* **WHAT IS BEING ASKED**
Extract every line below that contains the word "pixels".

* **INFORMATION SHOWN**
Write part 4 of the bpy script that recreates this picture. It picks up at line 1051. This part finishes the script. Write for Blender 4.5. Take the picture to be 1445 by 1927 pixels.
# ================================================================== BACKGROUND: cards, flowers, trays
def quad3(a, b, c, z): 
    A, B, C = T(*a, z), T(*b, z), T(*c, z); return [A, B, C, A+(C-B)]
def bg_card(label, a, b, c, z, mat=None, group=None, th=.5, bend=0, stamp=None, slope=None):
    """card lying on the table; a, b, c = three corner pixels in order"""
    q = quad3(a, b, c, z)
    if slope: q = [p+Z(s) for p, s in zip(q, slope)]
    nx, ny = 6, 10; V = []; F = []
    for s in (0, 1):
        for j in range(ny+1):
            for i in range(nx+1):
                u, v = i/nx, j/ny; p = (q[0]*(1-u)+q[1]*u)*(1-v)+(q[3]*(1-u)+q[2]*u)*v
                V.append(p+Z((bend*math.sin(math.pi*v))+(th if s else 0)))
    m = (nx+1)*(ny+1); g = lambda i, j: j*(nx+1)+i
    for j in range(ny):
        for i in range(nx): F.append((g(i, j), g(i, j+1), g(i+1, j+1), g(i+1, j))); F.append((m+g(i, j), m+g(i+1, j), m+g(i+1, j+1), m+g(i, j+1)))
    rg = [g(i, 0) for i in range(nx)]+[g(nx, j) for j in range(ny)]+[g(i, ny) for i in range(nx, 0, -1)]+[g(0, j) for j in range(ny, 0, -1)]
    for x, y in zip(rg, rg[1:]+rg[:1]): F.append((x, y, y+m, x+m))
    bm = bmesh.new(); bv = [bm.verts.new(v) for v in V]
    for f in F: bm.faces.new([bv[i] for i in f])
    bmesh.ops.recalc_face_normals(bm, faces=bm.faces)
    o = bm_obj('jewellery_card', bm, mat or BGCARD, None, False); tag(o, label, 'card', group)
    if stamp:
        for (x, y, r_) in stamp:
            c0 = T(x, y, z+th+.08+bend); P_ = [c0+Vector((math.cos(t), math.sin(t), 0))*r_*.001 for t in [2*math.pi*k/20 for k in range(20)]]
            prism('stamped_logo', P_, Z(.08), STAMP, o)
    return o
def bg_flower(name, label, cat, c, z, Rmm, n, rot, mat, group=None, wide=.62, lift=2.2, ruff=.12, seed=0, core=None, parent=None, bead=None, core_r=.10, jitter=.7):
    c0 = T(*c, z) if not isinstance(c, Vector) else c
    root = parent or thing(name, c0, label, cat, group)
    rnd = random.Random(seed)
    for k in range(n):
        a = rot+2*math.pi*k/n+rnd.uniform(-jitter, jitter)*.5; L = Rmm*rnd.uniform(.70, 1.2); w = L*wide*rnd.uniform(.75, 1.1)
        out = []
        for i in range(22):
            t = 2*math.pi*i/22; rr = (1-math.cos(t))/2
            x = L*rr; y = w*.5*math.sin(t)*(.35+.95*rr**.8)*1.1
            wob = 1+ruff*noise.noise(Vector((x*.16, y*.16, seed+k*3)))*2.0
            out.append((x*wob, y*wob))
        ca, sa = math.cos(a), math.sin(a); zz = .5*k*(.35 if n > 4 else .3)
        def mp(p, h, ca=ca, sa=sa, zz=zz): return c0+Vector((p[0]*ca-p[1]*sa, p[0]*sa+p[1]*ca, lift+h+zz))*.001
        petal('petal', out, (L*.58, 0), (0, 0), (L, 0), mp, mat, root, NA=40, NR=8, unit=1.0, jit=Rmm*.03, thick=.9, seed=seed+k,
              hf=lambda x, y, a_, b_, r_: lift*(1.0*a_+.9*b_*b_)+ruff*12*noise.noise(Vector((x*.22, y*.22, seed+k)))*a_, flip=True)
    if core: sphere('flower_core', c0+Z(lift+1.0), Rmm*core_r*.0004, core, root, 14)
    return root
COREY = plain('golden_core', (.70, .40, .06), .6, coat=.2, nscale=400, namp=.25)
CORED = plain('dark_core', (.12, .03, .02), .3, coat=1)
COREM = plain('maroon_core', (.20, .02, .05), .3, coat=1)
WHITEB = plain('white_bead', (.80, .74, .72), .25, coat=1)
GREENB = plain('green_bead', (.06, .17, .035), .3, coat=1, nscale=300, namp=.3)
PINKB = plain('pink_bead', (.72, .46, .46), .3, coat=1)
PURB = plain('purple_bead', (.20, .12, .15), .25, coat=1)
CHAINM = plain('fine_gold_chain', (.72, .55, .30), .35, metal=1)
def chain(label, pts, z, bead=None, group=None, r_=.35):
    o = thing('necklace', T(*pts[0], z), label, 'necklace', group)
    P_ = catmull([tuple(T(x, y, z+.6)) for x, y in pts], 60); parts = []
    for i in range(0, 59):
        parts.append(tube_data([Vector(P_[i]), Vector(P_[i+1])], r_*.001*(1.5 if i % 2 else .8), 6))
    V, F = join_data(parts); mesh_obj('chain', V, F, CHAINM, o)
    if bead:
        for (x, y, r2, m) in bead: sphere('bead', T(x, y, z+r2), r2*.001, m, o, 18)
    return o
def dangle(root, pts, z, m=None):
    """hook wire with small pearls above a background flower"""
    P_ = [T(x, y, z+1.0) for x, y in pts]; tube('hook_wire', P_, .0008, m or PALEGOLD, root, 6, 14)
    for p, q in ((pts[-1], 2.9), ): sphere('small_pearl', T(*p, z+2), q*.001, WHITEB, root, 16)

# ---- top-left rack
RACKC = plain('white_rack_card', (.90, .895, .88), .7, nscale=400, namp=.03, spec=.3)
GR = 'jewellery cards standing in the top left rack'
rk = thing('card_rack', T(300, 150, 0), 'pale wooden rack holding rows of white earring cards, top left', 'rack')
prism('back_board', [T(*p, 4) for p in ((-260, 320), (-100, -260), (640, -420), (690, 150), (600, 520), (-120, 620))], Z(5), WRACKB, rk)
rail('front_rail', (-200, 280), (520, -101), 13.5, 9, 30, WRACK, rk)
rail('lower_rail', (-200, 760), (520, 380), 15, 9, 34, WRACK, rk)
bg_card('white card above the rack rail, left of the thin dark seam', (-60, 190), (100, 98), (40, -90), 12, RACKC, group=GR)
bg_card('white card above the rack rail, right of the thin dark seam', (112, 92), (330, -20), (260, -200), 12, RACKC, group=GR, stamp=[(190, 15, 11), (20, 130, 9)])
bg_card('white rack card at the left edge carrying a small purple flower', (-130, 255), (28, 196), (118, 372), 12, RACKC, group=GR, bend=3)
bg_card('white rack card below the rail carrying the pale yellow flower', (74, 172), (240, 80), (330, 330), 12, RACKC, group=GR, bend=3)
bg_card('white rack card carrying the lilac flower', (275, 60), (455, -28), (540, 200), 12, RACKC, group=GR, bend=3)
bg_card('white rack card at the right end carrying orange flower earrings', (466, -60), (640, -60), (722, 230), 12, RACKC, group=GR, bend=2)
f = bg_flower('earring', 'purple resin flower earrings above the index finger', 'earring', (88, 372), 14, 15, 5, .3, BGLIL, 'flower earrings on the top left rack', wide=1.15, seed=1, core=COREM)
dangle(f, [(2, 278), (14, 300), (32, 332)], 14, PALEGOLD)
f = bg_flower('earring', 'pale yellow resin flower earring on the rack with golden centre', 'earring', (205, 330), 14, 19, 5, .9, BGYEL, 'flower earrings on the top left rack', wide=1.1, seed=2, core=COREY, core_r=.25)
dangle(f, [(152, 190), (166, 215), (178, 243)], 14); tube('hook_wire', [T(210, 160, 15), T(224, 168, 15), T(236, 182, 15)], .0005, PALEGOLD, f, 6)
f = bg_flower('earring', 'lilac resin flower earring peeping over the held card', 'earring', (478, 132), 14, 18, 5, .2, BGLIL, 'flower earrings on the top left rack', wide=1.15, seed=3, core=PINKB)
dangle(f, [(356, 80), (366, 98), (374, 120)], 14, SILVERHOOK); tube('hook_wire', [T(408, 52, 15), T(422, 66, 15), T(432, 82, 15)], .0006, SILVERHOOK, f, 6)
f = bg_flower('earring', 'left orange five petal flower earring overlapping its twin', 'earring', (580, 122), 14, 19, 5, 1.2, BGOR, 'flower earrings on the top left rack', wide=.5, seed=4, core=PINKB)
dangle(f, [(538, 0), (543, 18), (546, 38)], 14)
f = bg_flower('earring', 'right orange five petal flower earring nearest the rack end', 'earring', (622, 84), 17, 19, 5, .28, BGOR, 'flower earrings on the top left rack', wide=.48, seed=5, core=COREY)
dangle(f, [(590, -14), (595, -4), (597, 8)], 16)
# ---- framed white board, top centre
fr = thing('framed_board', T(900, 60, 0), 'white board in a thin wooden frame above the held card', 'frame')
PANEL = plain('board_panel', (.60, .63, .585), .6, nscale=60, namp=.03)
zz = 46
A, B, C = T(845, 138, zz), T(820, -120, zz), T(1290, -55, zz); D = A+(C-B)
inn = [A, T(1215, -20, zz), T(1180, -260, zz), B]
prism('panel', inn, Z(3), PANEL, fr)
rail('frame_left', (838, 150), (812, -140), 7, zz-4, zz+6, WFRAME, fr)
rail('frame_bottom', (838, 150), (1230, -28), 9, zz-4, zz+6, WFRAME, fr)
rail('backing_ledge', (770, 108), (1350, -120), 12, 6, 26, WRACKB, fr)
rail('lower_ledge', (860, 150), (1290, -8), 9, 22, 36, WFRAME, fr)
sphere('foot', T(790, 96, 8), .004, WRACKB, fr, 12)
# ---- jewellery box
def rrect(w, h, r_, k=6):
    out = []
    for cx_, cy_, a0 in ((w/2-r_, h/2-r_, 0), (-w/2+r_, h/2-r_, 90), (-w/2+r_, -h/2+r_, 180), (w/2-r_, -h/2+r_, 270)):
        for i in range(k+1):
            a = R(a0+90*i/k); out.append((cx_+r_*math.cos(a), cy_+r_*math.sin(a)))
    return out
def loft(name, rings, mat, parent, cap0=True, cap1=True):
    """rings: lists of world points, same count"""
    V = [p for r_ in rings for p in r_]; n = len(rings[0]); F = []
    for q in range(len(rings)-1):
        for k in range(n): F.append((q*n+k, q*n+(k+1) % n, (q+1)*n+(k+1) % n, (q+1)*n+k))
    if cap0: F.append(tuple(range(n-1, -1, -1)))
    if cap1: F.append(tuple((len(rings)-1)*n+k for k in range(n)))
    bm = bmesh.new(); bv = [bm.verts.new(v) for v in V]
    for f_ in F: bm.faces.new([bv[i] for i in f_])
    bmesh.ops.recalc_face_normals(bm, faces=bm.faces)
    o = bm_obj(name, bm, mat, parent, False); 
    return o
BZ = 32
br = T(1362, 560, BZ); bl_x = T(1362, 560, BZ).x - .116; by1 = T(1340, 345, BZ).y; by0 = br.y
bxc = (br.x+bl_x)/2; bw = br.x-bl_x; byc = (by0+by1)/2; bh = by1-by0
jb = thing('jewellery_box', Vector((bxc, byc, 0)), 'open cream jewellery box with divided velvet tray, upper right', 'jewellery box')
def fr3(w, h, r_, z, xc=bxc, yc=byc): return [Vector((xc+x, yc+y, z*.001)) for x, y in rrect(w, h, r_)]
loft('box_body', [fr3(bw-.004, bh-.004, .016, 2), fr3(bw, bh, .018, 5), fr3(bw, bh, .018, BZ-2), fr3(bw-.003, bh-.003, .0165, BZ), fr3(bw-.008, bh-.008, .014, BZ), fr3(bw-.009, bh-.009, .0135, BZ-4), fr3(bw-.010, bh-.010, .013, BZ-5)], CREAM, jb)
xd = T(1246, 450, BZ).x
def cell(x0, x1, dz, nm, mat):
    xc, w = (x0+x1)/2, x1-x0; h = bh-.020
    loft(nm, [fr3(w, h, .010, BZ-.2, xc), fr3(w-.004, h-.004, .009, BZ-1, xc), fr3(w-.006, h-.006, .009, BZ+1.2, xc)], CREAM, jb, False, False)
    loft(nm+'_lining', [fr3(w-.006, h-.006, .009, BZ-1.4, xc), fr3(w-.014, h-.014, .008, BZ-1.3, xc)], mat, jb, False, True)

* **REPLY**
Write part 4 of the bpy script that recreates this picture. It picks up at line 1051. This part finishes the script. Write for Blender 4.5. Take the picture to be 1445 by 1927 pixels.
    """card lying on the table; a, b, c = three corner pixels in order"""